We try to apply it to everything we do, including our relationships. Unfortunately, people are not the same as computers and machines. While process and systems technology may work great when dealing with inanimate objects, it falls flat on its proverbial technological face when it comes to the people interactions and relationships.
Thankfully, this mechanistic world view is changing, albeit slowly. A few firms are beginning to recognize the importance of building solid relationships, not only with their external customers, but more importantly, with the people inside the company itself. In his book, They Shoot Managers, Don’t They, T. L. Paulson says that, “Relationships are like a deposit system. Put something in before you try to take something out."
The missing “something"
It is hard to put “something" in when you are not clear about what that “something" should be. Is that “something" the manipulative, controlling
devices that companies have relied on for years to get their employees
to be compliant and do their jobs? Or, is that “something" the higher
order values like trust, and loyalty, and commitment that are clearly
missing in many organizations today?
In my opinion, a manager’s number one priority is to grow, strengthen, and develop the people within the department. This builds trust and creates community and commitment. Putting this into linear terms, we get people = 1st, results = 2nd. To share a “Flagelloism," a personal quote, “If you do the people part right, the profits will follow."
Two truths follow this thought.
First, the employees in your company can only interact with your customers within the experience framework of how each one individually perceives you (as manager, as company) interacting with them. This is the “what goes around, comes around" frame.
The second truth is that you must begin to realize, at a conscious and personal level, that all of your relationships begin and end with you. You are at the heart of your relationships and the desires, energy, and being you bring with you to the relationship determines its strength and its quality. You are at the center of all that you experience and all that you create. Your relationships are your creations. They are only as strong as you make them, based on your words and more importantly, your actions.
Observing the Self in action
High quality relationships are more about who and how you are “being" in
the relationship and less about what you are doing. In this sense, “doing the people part right" requires each of us to learn how to
observe ourselves in action and think about what we are seeing and
doing. You must learn how to step outside of yourself in order to watch
yourself in action.
As soon as you become aware enough to begin to act as observer, you
change the outcome of any event. We know this from the study of physics.
Ah, science to the rescue! An electron is both a wave and a particle. It
is in the moment of observation that the observer labels it as one or
the other. (Wheatley, Leadership and the New Science, Chapter 4). No
form of observation is neutral. The very act of observation places the
event in a context. That context then sets the event on a path.

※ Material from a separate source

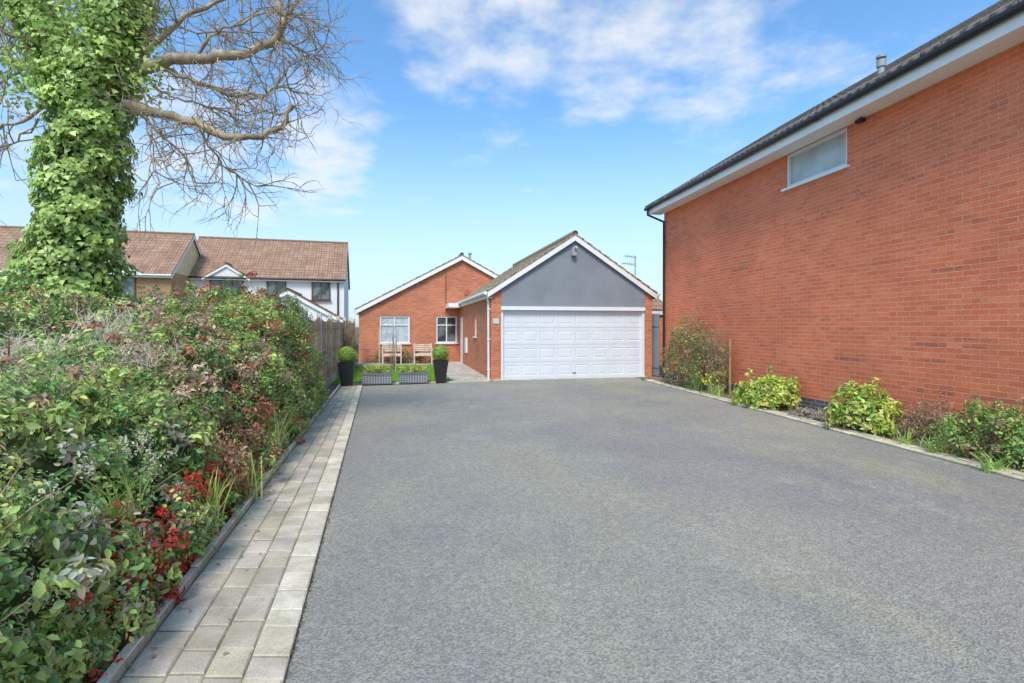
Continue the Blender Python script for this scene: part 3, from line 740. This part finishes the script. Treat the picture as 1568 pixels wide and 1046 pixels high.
limbs=[([(200,112),(260,92),(320,90),(380,80),(425,62),(434,30),(426,0),(432,-45)],.078,-.3),
 ([(195,160),(250,175),(300,190),(345,208),(390,213),(432,190),(448,160)],.068,-.4),
 ([(205,120),(228,60),(238,0),(250,-60)],.07,.1),
 ([(222,85),(270,35),(330,5),(400,-40)],.045,.2),
 ([(232,100),(290,120),(350,145),(400,147),(432,130),(450,140)],.034,.1),
 ([(70,120),(40,70),(18,20),(10,-40)],.06,.2),([(70,130),(30,95),(-20,72),(-60,30)],.045,-.2),([(70,165),(20,190),(-30,205)],.028,.1),
 ([(210,165),(240,200),(280,235),(300,280)],.022,.0),([(230,130),(260,150),(310,160),(360,175)],.02,.3),([(205,60),(180,0),(160,-50)],.035,.1),
 ([(300,88),(330,50),(380,30),(440,10)],.022,.15),([(240,40),(300,50),(360,45),(420,55),(470,80)],.018,.4),
 ([(300,190),(330,240),(350,260),(395,285)],.016,.3),([(60,60),(90,10),(120,-40)],.035,.3),([(40,100),(0,130),(-40,160)],.02,.4),([(205,110),(225,170),(232,230),(240,290)],.014,-.3),
 ([(40,60),(10,50),(-30,10)],.02,-.3),([(60,180),(30,215),(5,230),(-30,240)],.015,.2),([(430,62),(460,75),(485,90)],.014,.1),([(425,20),(450,20),(480,35)],.014,.1)]
BP=[];MP=[]
def grow(p,d,l,r,dep):
    n=4; pts=[p]; cur=p.copy(); dd=d.copy()
    for i in range(n):
        dd=(dd+Vector((random.gauss(0,.2),random.gauss(0,.2),random.gauss(0,.2)-.02))).normalized()
        cur=cur+dd*l/n; pts.append(cur.copy())
        if dep>0 and random.random()<.75:
            nd=(dd+Vector((random.gauss(0,.6),random.gauss(0,.6),random.gauss(0,.6)))).normalized()
            grow(cur.copy(),nd,l*random.uniform(.4,.7),r*.6,dep-1)
    BP.append((pts,[r*(1-.7*i/n) for i in range(n+1)]))
for pts,r,dz in limbs:
    m=len(pts); P=[W(x,y,TZ+dz*(i/(m-1))) for i,(x,y) in enumerate(pts)]
    Q=[];Rr=[]
    for i in range(m-1):
        for k in range(4):
            t=k/4; q=P[i].lerp(P[i+1],t)
            q+=Vector((random.gauss(0,.016),random.gauss(0,.02),random.gauss(0,.016))); Q.append(q); f=(i+t)/(m-1); Rr.append(r*(1-.62*f)*random.uniform(.88,1.18))
    Q.append(P[-1]); Rr.append(r*.38); MP.append((Q,Rr))
    for i in range(3,len(Q)):
        for _ in range(3 if r>.03 else 2):
            if random.random()<.70:
                tang=(Q[i]-Q[i-1]).normalized(); nd=(tang*.5+Vector((random.gauss(0,.55),random.gauss(0,.6),random.gauss(-.25,.7)))).normalized()
                grow(Q[i],nd,random.uniform(.28,.80),.0105,2)
tubes('bare_limbs',MP,M_bark,tr,2)
tubes('bare_twigs',BP,M_bark,tr,0)

# ============================================================ RIGHT BED PLANTS
shrub('brown_green_shrub',(4.62,13.8,0),(.45,1.1,1.33),460,[(.44,.30,.18),(.25,.36,.11),(.37,.45,.14),(.54,.35,.19)],[3,3,2,2],.04,26,clr=.12,loose=.75)
shrub('brown_green_shrub',(4.75,12.6,0),(.38,.6,1.12),220,[(.44,.30,.18),(.27,.39,.11),(.39,.49,.15),(.54,.35,.19)],[2,3,2,2],.04,22,clr=.12)
twiggy('bare_twig_shrub',(4.78,12.2,0),90,1.45,.45,M_twig)
YL=[(.60,.70,.15),(.50,.64,.12),(.70,.74,.24),(.32,.48,.10)]
shrub('yellow_green_shrub',(4.98,10.25,0),(.50,.52,.50),190,YL,[4,3,2,1.3],.07,22,clr=.11)
shrub('yellow_green_shrub',(5.36,7.9,0),(.40,.42,.56),160,YL,[4,3,2,1.3],.07,20,clr=.10,loose=.5)
shrub('russet_shrub',(5.80,7.25,0),(.30,.38,.42),120,[(.46,.30,.19),(.52,.34,.22),(.32,.34,.14)],[3,2,1],.028,26,clr=.09)
shrub('green_shrub',(5.72,6.15,0),(.42,.62,.50),260,[(.30,.46,.12),(.44,.58,.17),(.2,.33,.09),(.44,.30,.18)],[3,2,1,1],.04,30,clr=.1)
shrub('green_shrub',(5.9,5.0,0),(.4,.6,.5),190,[(.30,.46,.12),(.42,.56,.16),(.44,.30,.18)],[3,2,1],.04,28,clr=.1)
shrub('lavender_plant',(5.1,9.0,0),(.20,.4,.12),70,[(.52,.48,.43),(.42,.39,.4),(.36,.38,.27)],[2,2,1],.028,24,clr=.06)
for (x,y,h,n) in ((4.55,12.75,.6,90),(4.68,12.2,.55,70),(4.6,11.7,.35,50),(4.55,13.4,.7,70),(5.25,6.95,.28,40),(5.3,6.5,.28,40),(5.25,5.7,.25,40),(5.2,8.9,.22,25)):
    mb=MB(); blades(mb,(0,0,0),n,h,.02,.22,[(.40,.58,.17),(.5,.66,.21),(.3,.48,.13)]); o=mb.obj('daffodil_clump',[M_leaf],col=True,loc=(x,y,0))
mb=MB()
for i in range(12):
    x=4.52+random.uniform(-.15,.2); y=12.3+random.uniform(-.6,.9); z=random.uniform(.25,.5)
    for k in range(6):
        a=k*1.047; d=Vector((math.cos(a),-.3,math.sin(a)))*.03; c0=Vector((x,y,z)); sd_=Vector((-math.sin(a),0,math.cos(a)))*.012
        mb.face([c0,c0+d*.6+sd_,c0+d,c0+d*.6-sd_],0,(.85,.68,.06))
mb.obj('daffodil_flowers',[M_leaf],col=True)
te=empty('trellis_post',(5.02,12.05,0)); mb=MB(); mb.box(-.022,.022,-.022,.022,0,1.30); mb.box(-.012,.012,.4,.425,0,1.2); mb.box(-.009,.009,-.02,.43,1.1,1.12); mb.box(-.009,.009,-.02,.43,.6,.62); mb.obj('posts',[M_wood],te)
n=3200; Zs=rng.uniform(3,15.3,n); Xs=np.array([kx(z)+.27 for z in Zs])+rng.random(n)*.75
P=np.stack([Xs,Zs,np.full(n,.03)],-1); nr=rng.normal(size=(n,3))*.3; nr[:,2]+=1
leaves('leaf_litter',P,nr,.035*(.5+rng.random(n)),pal(n,[(.38,.27,.16),(.5,.4,.28),(.25,.36,.12),(.55,.5,.4)],[3,2,2,1]))

# ============================================================ GARDEN ITEMS
def pot(loc):
    e=empty('tapered_planter_with_topiary_ball',loc,GA); mb=MB(); a,b_=.13,.21; h=.62
    lo=[(-a,-a,0),(a,-a,0),(a,a,0),(-a,a,0)]; hi=[(-b_,-b_,h),(b_,-b_,h),(b_,b_,h),(-b_,b_,h)]
    i_=[(x*.88,y*.88,h) for x,y,_ in hi]; d=[(x*.85,y*.85,h-.05) for x,y,_ in hi]
    for k in range(4):
        j=(k+1)%4; mb.face([lo[k],lo[j],hi[j],hi[k]]); mb.face([hi[k],hi[j],i_[j],i_[k]]); mb.face([i_[k],i_[j],d[j],d[k]])
    mb.face(lo); mb.obj('planter',[M_pot],e)
    mb=MB(); mb.face(d); mb.obj('compost',[M_soil],e)
    n=3800; dd=norm(rng.normal(size=(n,3))); P=np.array([0,0,h+.2])+dd*np.array([.23,.23,.21])*(.88+.14*rng.random((n,1)))
    leaves('topiary_foliage',P,dd+rng.normal(size=(n,3))*.5,.032*(.7+.6*rng.random(n)),pal(n,[(.34,.50,.1),(.47,.62,.15),(.54,.66,.19)],[3,3,1]),parent=e)
    bpy.ops.mesh.primitive_ico_sphere_add(subdivisions=2,radius=.19,location=(0,0,h+.2)); o=bpy.context.object; o.name='inner_foliage'; o.parent=e; o.data.materials.append(M_core)
pot((-4.38,13.85,.03)); pot((-2.02,14.75,.03))
M_slate=plain('slate_plastic',(.17,.18,.20),.6); M_lat=plain('lattice',(.46,.48,.52),.6)
def trough(loc):
    e=empty('rectangular_planter',loc,GA); mb=MB(); w,dp,h=.39,.15,.30
    mb.box(-w,w,-dp,dp,0,h-.0); mb.box(-w-.02,w+.02,-dp-.02,-dp+.015,h-.045,h+.003); mb.box(-w-.02,w+.02,dp-.015,dp+.02,h-.045,h+.003)
    mb.box(-w-.02,-w+.015,-dp-.017,dp+.017,h-.043,h+.002); mb.box(w-.015,w+.02,-dp-.017,dp+.017,h-.043,h+.002)
    mb.obj('trough',[M_slate],e)
    mb=MB()
    for i in range(11):
        for j in range(4):
            x=-w+.035+i*.071; z=.03+j*.058; mb.face([(x-.024,-dp-.004,z+.028),(x,-dp-.004,z+.008),(x+.024,-dp-.004,z+.028),(x,-dp-.004,z+.048)])
    mb.obj('lattice_pattern',[M_lat],e)
    ncl=60; ce=np.stack([rng.uniform(-.34,.34,ncl),rng.uniform(-.1,.1,ncl),rng.uniform(h,h+.17,ncl)],-1)
    p,nr,sz,c=clumps(ce,np.full(ncl,.06),28,.035,pal(ncl,[(.66,.72,.17),(.48,.62,.14),(.72,.70,.22),(.26,.4,.1)],[3,3,1.5,1])); leaves('plants',p,nr,sz,c,parent=e)
trough((-3.70,14.33,.03)); trough((-2.76,14.60,.03))
def chair(loc,w,rz):
    e=empty('wooden_garden_bench',loc,rz); mb=MB()
    for x in (0,w-.05):
        mb.box(x,x+.05,0,.05,0,.62); mb.box(x,x+.05,.45,.5,0,.86); mb.box(x-.003,x+.053,-.01,.45,.62,.65)
    for i in range(5): mb.box(.052,w-.052,.02+i*.09,.09+i*.09,.40,.425)
    for z in (.52,.60,.68,.76): mb.box(.052,w-.052,.46,.48,z,z+.055)
    mb.box(.052,w-.052,.0,.02,.33,.40); mb.obj('slats_and_frame',[M_teak],e)
chair(G(-3.35,7.2,.024),.80,GA); chair(G(-2.05,7.2,.024),.78,GA)
ar=empty('garden_arch',G(-3.05,3.6,.02),GA); P=[]
for y in (0,.5):
    P.append(([(-.28,y,0),(-.28,y,1.45),(-.18,y,1.72),(0,y,1.82),(.18,y,1.72),(.28,y,1.45),(.28,y,0)],.014))
for z in (.4,.8,1.2,1.5): P+= [([(-.28,0,z),(-.28,.5,z)],.01),([(.28,0,z),(.28,.5,z)],.01)]
tubes('arch_frame',P,M_teak,ar,1)
twiggy('climbing_rose',G(-2.85,3.8,.02),16,1.5,.25,M_twig,.008)
twiggy('bare_garden_shrub',G(-4.45,3.0,.02),60,1.6,.55,M_twig,.012); twiggy('bare_garden_shrub',G(-4.5,5.0,.02),60,1.5,.55,M_twig,.012)
shrub('border_shrub',G(-4.75,1.3,0),(.3,.9,.6),130,[(.26,.4,.12),(.4,.54,.17),(.46,.34,.22)],[3,2,1],.05,20)
shrub('border_shrub',G(-4.7,4.5,0),(.35,1.2,.6),150,[(.26,.4,.12),(.4,.3,.22),(.54,.4,.29)],[3,2,1],.05,20)
shrub('border_shrub',G(-2.6,7.95,0),(1.2,.25,.45),130,[(.2,.3,.1),(.45,.26,.18),(.36,.25,.16)],[3,2,1],.05,20)
shrub('pink_flower_pot_plant',G(-.9,7.6,0),(.25,.2,.5),60,[(.2,.34,.1),(.65,.2,.2)],[3,1],.05,20)

# ============================================================ LIGHT / WORLD / CAMERA
SEL,SAZ=51.,192.
w=bpy.data.worlds.new('World'); S.world=w; w.use_nodes=True; nt=w.node_tree; nt.nodes.clear()
out=N(nt,'ShaderNodeOutputWorld'); bg=N(nt,'ShaderNodeBackground'); bg.inputs['Strength'].default_value=.15
sky=N(nt,'ShaderNodeTexSky'); sky.sky_type='NISHITA'; sky.sun_disc=False; sky.sun_elevation=R(SEL); sky.sun_rotation=R(SAZ); sky.air_density=1.0; sky.dust_density=1.2; sky.ozone_density=1.5
tc=N(nt,'ShaderNodeTexCoord'); D0=tc.outputs['Generated']
nm=N(nt,'ShaderNodeVectorMath',operation='NORMALIZE'); nt.links.new(D0,nm.inputs[0]); Dn=nm.outputs[0]
sp=N(nt,'ShaderNodeSeparateXYZ'); nt.links.new(Dn,sp.inputs[0]); dz=math_(nt,'MAXIMUM',sp.outputs[2],.03)
dzz=math_(nt,'ADD',dz,.12)
cb=N(nt,'ShaderNodeCombineXYZ'); nt.links.new(math_(nt,'DIVIDE',sp.outputs[0],dzz),cb.inputs[0]); nt.links.new(math_(nt,'DIVIDE',sp.outputs[1],dzz),cb.inputs[1])
nz=noise(nt,cb.outputs[0],3.0,10,.60)
mask=None
for (px,py,r,wt) in ((680,45,8,.95),(800,25,10,1),(940,40,11,1),(1060,90,10,.85),(1200,80,9,.55),(760,140,7,.7),(500,185,7,1),(500,270,6,1),(400,300,6,.6),(250,190,12,.8),(60,60,14,.6)):
    d=Vector(((px-784)/F,1,(500-py)/F)).normalized()
    dt=N(nt,'ShaderNodeVectorMath',operation='DOT_PRODUCT'); nt.links.new(Dn,dt.inputs[0]); dt.inputs[1].default_value=d
    k=mrange(nt,dt.outputs['Value'],math.cos(R(r)),math.cos(R(r*.15)),0,wt)
    mask=k if mask is None else math_(nt,'MAXIMUM',mask,k)
cl=math_(nt,'ADD',nz,math_(nt,'MULTIPLY',mask,.30))
cl=mrange(nt,cl,.57,.98,0,.88)
hz_=mrange(nt,sp.outputs[2],0.0,.40,.80,0.0)
skc=mix(nt,1.,sky.outputs[0],(1.08,1.56,1.82),'MULTIPLY')
c=mix(nt,hz_,skc,(5.1,5.9,6.5)); c=mix(nt,cl,c,(6.3,6.45,6.65))
nt.links.new(c,bg.inputs['Color']); nt.links.new(bg.outputs[0],out.inputs['Surface'])
sl_=bpy.data.lights.new('sun','SUN'); sl_.energy=3.2; sl_.angle=R(16); sl_.color=(1,.92,.80)
so=bpy.data.objects.new('sun',sl_); COL.objects.link(so)
sd_=Vector((math.sin(R(SAZ))*math.cos(R(SEL)),math.cos(R(SAZ))*math.cos(R(SEL)),math.sin(R(SEL))))
so.rotation_euler=sd_.to_track_quat('Z','Y').to_euler()
S.view_settings.view_transform='Standard'; S.view_settings.look='None'; S.view_settings.exposure=0
cam=bpy.data.cameras.new('camera'); co=bpy.data.objects.new('camera',cam); COL.objects.link(co)
co.location=(0,0,CH); co.rotation_euler=(R(90),0,0); cam.sensor_width=36; cam.lens=36*F/1568; cam.shift_y=-23/1568; cam.clip_end=2000; cam.clip_start=.05
S.camera=co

Creating a culture of success
Observation is not a skill that people are usually taught how to do in
school. It is, however, a critical skill for organizational success. In
order to be successful long-term, an organization must create a culture
of learning. Employees must be willing to take the risks that all new
learning requires. This level of risk- taking can only survive, let
alone thrive, in environments conducive to taking risks. And, at the
heart of these types of environments, we find strong personal
relationships and commitments between individual people.
Your perceptions of other people create the way you interact with them and the way you relate to them. In order to work collaboratively with other people you must be able to “see" yourself in action. You must be able to pull back the veil of your own biases and perceptions and clarify your own wants and desires. You must be clear on who you are being, so that you can then effectively “be" collaborative without hidden agendas that block you from achieving long-term successful outcomes.
The bottom line ...
In the end, there are 3 defining questions I suggest my clients
ask when they are faced with any situation. With a little change in
wording, these questions can be used in your personal life, as well as
your business life.
"Who am I being in this
relationship?"
Think about the emotions that show up when you interact with specific
people. This will begin to tell you who you are being during the
interaction and give you a sense of whether you like who you are being.
"What outcome do I really want to
create in this situation?"
If your desired outcome is only self-serving, you are doing little to
build and strengthen the relationship. Relationships fully develop only
when all parties learn and grow while in them.
"What must I do to create the
relationship I want to create?"
If you don’t want to do what it takes, you may need to
address whether you are in the right place for your own well-being.
The questions are always posed within the context of high moral character and ethical action. The answers don’t always come immediately, but they do come and with a clarity and focus that enables your successful action.